Source data:
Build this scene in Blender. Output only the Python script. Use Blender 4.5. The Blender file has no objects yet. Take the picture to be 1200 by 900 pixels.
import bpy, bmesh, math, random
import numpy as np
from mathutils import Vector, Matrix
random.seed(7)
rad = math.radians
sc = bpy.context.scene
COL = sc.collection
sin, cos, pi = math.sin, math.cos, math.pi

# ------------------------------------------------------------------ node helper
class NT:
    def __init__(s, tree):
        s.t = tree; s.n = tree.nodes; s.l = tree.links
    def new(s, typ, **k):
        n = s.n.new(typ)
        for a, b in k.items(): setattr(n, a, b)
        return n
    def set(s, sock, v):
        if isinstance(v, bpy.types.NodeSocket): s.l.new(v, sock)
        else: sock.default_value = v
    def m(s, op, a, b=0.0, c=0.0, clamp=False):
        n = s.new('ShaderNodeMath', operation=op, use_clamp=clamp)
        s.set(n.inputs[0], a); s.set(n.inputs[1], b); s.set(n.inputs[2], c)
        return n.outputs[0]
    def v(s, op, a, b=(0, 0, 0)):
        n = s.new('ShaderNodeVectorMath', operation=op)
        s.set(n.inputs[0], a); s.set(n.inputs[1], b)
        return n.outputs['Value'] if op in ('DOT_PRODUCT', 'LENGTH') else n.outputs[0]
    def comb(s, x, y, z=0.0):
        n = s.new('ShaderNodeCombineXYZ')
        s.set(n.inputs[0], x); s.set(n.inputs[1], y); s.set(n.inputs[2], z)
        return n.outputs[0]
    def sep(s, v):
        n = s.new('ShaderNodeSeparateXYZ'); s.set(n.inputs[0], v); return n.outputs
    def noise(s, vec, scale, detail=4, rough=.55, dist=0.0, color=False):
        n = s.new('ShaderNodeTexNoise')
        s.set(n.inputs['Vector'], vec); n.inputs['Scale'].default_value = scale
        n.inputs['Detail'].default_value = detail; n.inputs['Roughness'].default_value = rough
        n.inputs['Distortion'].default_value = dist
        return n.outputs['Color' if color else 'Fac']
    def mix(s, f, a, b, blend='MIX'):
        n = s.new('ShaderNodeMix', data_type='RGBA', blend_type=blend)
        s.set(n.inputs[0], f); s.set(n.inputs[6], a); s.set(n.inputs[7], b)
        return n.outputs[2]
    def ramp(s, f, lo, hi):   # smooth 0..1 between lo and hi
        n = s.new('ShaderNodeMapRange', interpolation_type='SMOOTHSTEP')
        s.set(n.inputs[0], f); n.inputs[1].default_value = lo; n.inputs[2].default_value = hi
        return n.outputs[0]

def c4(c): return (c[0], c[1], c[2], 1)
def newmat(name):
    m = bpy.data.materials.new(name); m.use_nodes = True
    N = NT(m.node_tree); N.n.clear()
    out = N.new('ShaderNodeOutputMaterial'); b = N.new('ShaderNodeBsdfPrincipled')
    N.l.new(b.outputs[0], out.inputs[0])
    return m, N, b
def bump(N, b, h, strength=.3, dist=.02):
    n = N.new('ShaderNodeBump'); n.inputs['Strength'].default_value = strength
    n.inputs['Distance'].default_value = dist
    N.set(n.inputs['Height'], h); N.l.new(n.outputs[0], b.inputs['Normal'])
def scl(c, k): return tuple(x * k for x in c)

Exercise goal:
Copy out the full material exactly as it appears.

Answer to this task:
Build this scene in Blender. Output only the Python script. Use Blender 4.5. The Blender file has no objects yet. Take the picture to be 1200 by 900 pixels.
import bpy, bmesh, math, random
import numpy as np
from mathutils import Vector, Matrix
random.seed(7)
rad = math.radians
sc = bpy.context.scene
COL = sc.collection
sin, cos, pi = math.sin, math.cos, math.pi

# ------------------------------------------------------------------ node helper
class NT:
    def __init__(s, tree):
        s.t = tree; s.n = tree.nodes; s.l = tree.links
    def new(s, typ, **k):
        n = s.n.new(typ)
        for a, b in k.items(): setattr(n, a, b)
        return n
    def set(s, sock, v):
        if isinstance(v, bpy.types.NodeSocket): s.l.new(v, sock)
        else: sock.default_value = v
    def m(s, op, a, b=0.0, c=0.0, clamp=False):
        n = s.new('ShaderNodeMath', operation=op, use_clamp=clamp)
        s.set(n.inputs[0], a); s.set(n.inputs[1], b); s.set(n.inputs[2], c)
        return n.outputs[0]
    def v(s, op, a, b=(0, 0, 0)):
        n = s.new('ShaderNodeVectorMath', operation=op)
        s.set(n.inputs[0], a); s.set(n.inputs[1], b)
        return n.outputs['Value'] if op in ('DOT_PRODUCT', 'LENGTH') else n.outputs[0]
    def comb(s, x, y, z=0.0):
        n = s.new('ShaderNodeCombineXYZ')
        s.set(n.inputs[0], x); s.set(n.inputs[1], y); s.set(n.inputs[2], z)
        return n.outputs[0]
    def sep(s, v):
        n = s.new('ShaderNodeSeparateXYZ'); s.set(n.inputs[0], v); return n.outputs
    def noise(s, vec, scale, detail=4, rough=.55, dist=0.0, color=False):
        n = s.new('ShaderNodeTexNoise')
        s.set(n.inputs['Vector'], vec); n.inputs['Scale'].default_value = scale
        n.inputs['Detail'].default_value = detail; n.inputs['Roughness'].default_value = rough
        n.inputs['Distortion'].default_value = dist
        return n.outputs['Color' if color else 'Fac']
    def mix(s, f, a, b, blend='MIX'):
        n = s.new('ShaderNodeMix', data_type='RGBA', blend_type=blend)
        s.set(n.inputs[0], f); s.set(n.inputs[6], a); s.set(n.inputs[7], b)
        return n.outputs[2]
    def ramp(s, f, lo, hi):   # smooth 0..1 between lo and hi
        n = s.new('ShaderNodeMapRange', interpolation_type='SMOOTHSTEP')
        s.set(n.inputs[0], f); n.inputs[1].default_value = lo; n.inputs[2].default_value = hi
        return n.outputs[0]

def c4(c): return (c[0], c[1], c[2], 1)
def newmat(name):
    m = bpy.data.materials.new(name); m.use_nodes = True
    N = NT(m.node_tree); N.n.clear()
    out = N.new('ShaderNodeOutputMaterial'); b = N.new('ShaderNodeBsdfPrincipled')
    N.l.new(b.outputs[0], out.inputs[0])
    return m, N, b
def bump(N, b, h, strength=.3, dist=.02):
    n = N.new('ShaderNodeBump'); n.inputs['Strength'].default_value = strength
    n.inputs['Distance'].default_value = dist
    N.set(n.inputs['Height'], h); N.l.new(n.outputs[0], b.inputs['Normal'])
def scl(c, k): return tuple(x * k for x in c)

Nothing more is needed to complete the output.